### Short problem
Reproduce the listing below verbatim.
──────── Data supplied
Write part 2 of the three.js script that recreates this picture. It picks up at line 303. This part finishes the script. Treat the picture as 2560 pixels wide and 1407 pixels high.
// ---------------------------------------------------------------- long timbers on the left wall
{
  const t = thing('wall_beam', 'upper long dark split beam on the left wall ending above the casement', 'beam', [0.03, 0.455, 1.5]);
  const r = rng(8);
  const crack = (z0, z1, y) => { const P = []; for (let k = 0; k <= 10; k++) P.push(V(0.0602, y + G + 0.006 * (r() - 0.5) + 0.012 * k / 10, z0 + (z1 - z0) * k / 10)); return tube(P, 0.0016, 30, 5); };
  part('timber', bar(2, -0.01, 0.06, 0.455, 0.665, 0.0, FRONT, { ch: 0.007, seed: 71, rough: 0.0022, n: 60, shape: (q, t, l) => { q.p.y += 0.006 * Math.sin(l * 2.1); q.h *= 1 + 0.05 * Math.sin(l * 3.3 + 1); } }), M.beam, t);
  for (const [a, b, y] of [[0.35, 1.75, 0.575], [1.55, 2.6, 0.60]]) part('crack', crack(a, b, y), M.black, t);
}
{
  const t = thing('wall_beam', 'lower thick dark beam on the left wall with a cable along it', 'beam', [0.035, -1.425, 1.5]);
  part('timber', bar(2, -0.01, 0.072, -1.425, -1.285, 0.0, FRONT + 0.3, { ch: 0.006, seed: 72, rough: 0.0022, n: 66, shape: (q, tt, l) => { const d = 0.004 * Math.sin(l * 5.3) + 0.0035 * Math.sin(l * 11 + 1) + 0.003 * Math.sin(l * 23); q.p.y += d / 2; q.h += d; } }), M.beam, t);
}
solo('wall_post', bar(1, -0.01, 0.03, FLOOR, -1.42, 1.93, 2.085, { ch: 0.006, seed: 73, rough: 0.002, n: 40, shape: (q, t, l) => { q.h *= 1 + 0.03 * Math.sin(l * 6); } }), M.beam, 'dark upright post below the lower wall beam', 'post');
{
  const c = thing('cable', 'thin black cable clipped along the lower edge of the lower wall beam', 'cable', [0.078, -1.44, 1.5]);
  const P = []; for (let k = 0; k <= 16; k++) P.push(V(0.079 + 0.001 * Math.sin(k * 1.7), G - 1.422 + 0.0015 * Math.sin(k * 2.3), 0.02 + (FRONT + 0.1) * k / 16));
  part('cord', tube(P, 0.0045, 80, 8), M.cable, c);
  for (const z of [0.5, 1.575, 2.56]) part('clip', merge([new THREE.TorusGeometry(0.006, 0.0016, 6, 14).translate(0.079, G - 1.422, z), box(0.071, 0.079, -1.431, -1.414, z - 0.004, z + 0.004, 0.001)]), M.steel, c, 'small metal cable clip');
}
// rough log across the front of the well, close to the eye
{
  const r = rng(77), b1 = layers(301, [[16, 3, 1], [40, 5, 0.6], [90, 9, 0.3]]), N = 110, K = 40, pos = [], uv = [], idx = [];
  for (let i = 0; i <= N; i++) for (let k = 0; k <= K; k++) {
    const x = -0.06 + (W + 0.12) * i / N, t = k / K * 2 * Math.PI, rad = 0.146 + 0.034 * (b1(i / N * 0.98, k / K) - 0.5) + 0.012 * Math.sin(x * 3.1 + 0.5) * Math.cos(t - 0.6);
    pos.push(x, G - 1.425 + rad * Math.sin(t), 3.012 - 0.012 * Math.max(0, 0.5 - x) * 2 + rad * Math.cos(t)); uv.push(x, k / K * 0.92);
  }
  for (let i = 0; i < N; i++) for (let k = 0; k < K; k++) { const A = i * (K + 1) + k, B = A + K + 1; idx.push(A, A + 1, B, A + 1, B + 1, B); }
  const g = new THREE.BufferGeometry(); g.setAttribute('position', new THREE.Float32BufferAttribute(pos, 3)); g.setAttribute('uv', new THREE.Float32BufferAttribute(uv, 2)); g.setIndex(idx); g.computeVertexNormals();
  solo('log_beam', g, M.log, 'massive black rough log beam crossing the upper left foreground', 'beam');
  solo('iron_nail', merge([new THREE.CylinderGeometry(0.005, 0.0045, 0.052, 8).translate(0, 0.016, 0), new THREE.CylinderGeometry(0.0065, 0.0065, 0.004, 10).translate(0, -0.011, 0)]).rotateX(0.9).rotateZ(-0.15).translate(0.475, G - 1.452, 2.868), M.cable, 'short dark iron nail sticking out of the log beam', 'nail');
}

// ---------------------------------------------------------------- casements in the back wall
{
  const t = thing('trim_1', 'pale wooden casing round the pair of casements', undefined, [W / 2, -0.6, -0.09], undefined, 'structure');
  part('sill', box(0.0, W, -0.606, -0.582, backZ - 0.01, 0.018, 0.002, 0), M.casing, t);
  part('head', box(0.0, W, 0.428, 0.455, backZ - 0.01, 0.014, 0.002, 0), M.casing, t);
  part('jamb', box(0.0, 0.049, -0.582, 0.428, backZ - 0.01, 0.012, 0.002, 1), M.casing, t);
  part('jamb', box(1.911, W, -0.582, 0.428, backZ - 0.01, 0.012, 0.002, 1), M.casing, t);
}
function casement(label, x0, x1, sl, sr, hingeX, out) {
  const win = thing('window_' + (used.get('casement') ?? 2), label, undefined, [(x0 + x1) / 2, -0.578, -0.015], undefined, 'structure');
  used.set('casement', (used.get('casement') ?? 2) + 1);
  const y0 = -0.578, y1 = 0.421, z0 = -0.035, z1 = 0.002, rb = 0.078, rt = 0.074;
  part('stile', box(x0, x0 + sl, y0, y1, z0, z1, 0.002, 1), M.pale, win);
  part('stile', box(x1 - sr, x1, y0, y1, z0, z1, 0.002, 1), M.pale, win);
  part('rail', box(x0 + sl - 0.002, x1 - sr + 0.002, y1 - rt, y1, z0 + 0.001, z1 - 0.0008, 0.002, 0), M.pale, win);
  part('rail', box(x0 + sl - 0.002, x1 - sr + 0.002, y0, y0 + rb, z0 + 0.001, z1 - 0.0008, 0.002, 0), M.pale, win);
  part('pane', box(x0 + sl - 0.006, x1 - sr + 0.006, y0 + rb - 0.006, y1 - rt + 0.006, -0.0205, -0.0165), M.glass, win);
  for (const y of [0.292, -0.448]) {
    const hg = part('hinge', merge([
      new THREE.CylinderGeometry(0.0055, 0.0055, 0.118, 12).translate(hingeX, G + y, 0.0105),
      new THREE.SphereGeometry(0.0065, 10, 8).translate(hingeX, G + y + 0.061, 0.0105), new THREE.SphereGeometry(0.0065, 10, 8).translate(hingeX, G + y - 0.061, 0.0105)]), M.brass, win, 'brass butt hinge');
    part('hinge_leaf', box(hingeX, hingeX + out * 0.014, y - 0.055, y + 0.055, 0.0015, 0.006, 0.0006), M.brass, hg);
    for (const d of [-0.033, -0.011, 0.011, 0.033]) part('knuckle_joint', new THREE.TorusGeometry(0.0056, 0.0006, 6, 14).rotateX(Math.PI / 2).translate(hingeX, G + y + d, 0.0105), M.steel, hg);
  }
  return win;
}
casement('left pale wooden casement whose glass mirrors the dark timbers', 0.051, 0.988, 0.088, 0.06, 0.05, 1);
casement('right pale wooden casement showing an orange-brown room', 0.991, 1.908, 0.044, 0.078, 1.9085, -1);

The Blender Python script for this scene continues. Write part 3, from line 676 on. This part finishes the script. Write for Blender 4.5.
────────────────
### Result for this task
Write part 2 of the three.js script that recreates this picture. It picks up at line 303. This part finishes the script. Treat the picture as 2560 pixels wide and 1407 pixels high.
// ---------------------------------------------------------------- long timbers on the left wall
{
  const t = thing('wall_beam', 'upper long dark split beam on the left wall ending above the casement', 'beam', [0.03, 0.455, 1.5]);
  const r = rng(8);
  const crack = (z0, z1, y) => { const P = []; for (let k = 0; k <= 10; k++) P.push(V(0.0602, y + G + 0.006 * (r() - 0.5) + 0.012 * k / 10, z0 + (z1 - z0) * k / 10)); return tube(P, 0.0016, 30, 5); };
  part('timber', bar(2, -0.01, 0.06, 0.455, 0.665, 0.0, FRONT, { ch: 0.007, seed: 71, rough: 0.0022, n: 60, shape: (q, t, l) => { q.p.y += 0.006 * Math.sin(l * 2.1); q.h *= 1 + 0.05 * Math.sin(l * 3.3 + 1); } }), M.beam, t);
  for (const [a, b, y] of [[0.35, 1.75, 0.575], [1.55, 2.6, 0.60]]) part('crack', crack(a, b, y), M.black, t);
}
{
  const t = thing('wall_beam', 'lower thick dark beam on the left wall with a cable along it', 'beam', [0.035, -1.425, 1.5]);
  part('timber', bar(2, -0.01, 0.072, -1.425, -1.285, 0.0, FRONT + 0.3, { ch: 0.006, seed: 72, rough: 0.0022, n: 66, shape: (q, tt, l) => { const d = 0.004 * Math.sin(l * 5.3) + 0.0035 * Math.sin(l * 11 + 1) + 0.003 * Math.sin(l * 23); q.p.y += d / 2; q.h += d; } }), M.beam, t);
}
solo('wall_post', bar(1, -0.01, 0.03, FLOOR, -1.42, 1.93, 2.085, { ch: 0.006, seed: 73, rough: 0.002, n: 40, shape: (q, t, l) => { q.h *= 1 + 0.03 * Math.sin(l * 6); } }), M.beam, 'dark upright post below the lower wall beam', 'post');
{
  const c = thing('cable', 'thin black cable clipped along the lower edge of the lower wall beam', 'cable', [0.078, -1.44, 1.5]);
  const P = []; for (let k = 0; k <= 16; k++) P.push(V(0.079 + 0.001 * Math.sin(k * 1.7), G - 1.422 + 0.0015 * Math.sin(k * 2.3), 0.02 + (FRONT + 0.1) * k / 16));
  part('cord', tube(P, 0.0045, 80, 8), M.cable, c);
  for (const z of [0.5, 1.575, 2.56]) part('clip', merge([new THREE.TorusGeometry(0.006, 0.0016, 6, 14).translate(0.079, G - 1.422, z), box(0.071, 0.079, -1.431, -1.414, z - 0.004, z + 0.004, 0.001)]), M.steel, c, 'small metal cable clip');
}
// rough log across the front of the well, close to the eye
{
  const r = rng(77), b1 = layers(301, [[16, 3, 1], [40, 5, 0.6], [90, 9, 0.3]]), N = 110, K = 40, pos = [], uv = [], idx = [];
  for (let i = 0; i <= N; i++) for (let k = 0; k <= K; k++) {
    const x = -0.06 + (W + 0.12) * i / N, t = k / K * 2 * Math.PI, rad = 0.146 + 0.034 * (b1(i / N * 0.98, k / K) - 0.5) + 0.012 * Math.sin(x * 3.1 + 0.5) * Math.cos(t - 0.6);
    pos.push(x, G - 1.425 + rad * Math.sin(t), 3.012 - 0.012 * Math.max(0, 0.5 - x) * 2 + rad * Math.cos(t)); uv.push(x, k / K * 0.92);
  }
  for (let i = 0; i < N; i++) for (let k = 0; k < K; k++) { const A = i * (K + 1) + k, B = A + K + 1; idx.push(A, A + 1, B, A + 1, B + 1, B); }
  const g = new THREE.BufferGeometry(); g.setAttribute('position', new THREE.Float32BufferAttribute(pos, 3)); g.setAttribute('uv', new THREE.Float32BufferAttribute(uv, 2)); g.setIndex(idx); g.computeVertexNormals();
  solo('log_beam', g, M.log, 'massive black rough log beam crossing the upper left foreground', 'beam');
  solo('iron_nail', merge([new THREE.CylinderGeometry(0.005, 0.0045, 0.052, 8).translate(0, 0.016, 0), new THREE.CylinderGeometry(0.0065, 0.0065, 0.004, 10).translate(0, -0.011, 0)]).rotateX(0.9).rotateZ(-0.15).translate(0.475, G - 1.452, 2.868), M.cable, 'short dark iron nail sticking out of the log beam', 'nail');
}

// ---------------------------------------------------------------- casements in the back wall
{
  const t = thing('trim_1', 'pale wooden casing round the pair of casements', undefined, [W / 2, -0.6, -0.09], undefined, 'structure');
  part('sill', box(0.0, W, -0.606, -0.582, backZ - 0.01, 0.018, 0.002, 0), M.casing, t);
  part('head', box(0.0, W, 0.428, 0.455, backZ - 0.01, 0.014, 0.002, 0), M.casing, t);
  part('jamb', box(0.0, 0.049, -0.582, 0.428, backZ - 0.01, 0.012, 0.002, 1), M.casing, t);
  part('jamb', box(1.911, W, -0.582, 0.428, backZ - 0.01, 0.012, 0.002, 1), M.casing, t);
}
function casement(label, x0, x1, sl, sr, hingeX, out) {
  const win = thing('window_' + (used.get('casement') ?? 2), label, undefined, [(x0 + x1) / 2, -0.578, -0.015], undefined, 'structure');
  used.set('casement', (used.get('casement') ?? 2) + 1);
  const y0 = -0.578, y1 = 0.421, z0 = -0.035, z1 = 0.002, rb = 0.078, rt = 0.074;
  part('stile', box(x0, x0 + sl, y0, y1, z0, z1, 0.002, 1), M.pale, win);
  part('stile', box(x1 - sr, x1, y0, y1, z0, z1, 0.002, 1), M.pale, win);
  part('rail', box(x0 + sl - 0.002, x1 - sr + 0.002, y1 - rt, y1, z0 + 0.001, z1 - 0.0008, 0.002, 0), M.pale, win);
  part('rail', box(x0 + sl - 0.002, x1 - sr + 0.002, y0, y0 + rb, z0 + 0.001, z1 - 0.0008, 0.002, 0), M.pale, win);
  part('pane', box(x0 + sl - 0.006, x1 - sr + 0.006, y0 + rb - 0.006, y1 - rt + 0.006, -0.0205, -0.0165), M.glass, win);
  for (const y of [0.292, -0.448]) {
    const hg = part('hinge', merge([
      new THREE.CylinderGeometry(0.0055, 0.0055, 0.118, 12).translate(hingeX, G + y, 0.0105),
      new THREE.SphereGeometry(0.0065, 10, 8).translate(hingeX, G + y + 0.061, 0.0105), new THREE.SphereGeometry(0.0065, 10, 8).translate(hingeX, G + y - 0.061, 0.0105)]), M.brass, win, 'brass butt hinge');
    part('hinge_leaf', box(hingeX, hingeX + out * 0.014, y - 0.055, y + 0.055, 0.0015, 0.006, 0.0006), M.brass, hg);
    for (const d of [-0.033, -0.011, 0.011, 0.033]) part('knuckle_joint', new THREE.TorusGeometry(0.0056, 0.0006, 6, 14).rotateX(Math.PI / 2).translate(hingeX, G + y + d, 0.0105), M.steel, hg);
  }
  return win;
}
casement('left pale wooden casement whose glass mirrors the dark timbers', 0.051, 0.988, 0.088, 0.06, 0.05, 1);
casement('right pale wooden casement showing an orange-brown room', 0.991, 1.908, 0.044, 0.078, 1.9085, -1);

The Blender Python script for this scene continues. Write part 3, from line 676 on. This part finishes the script. Write for Blender 4.5.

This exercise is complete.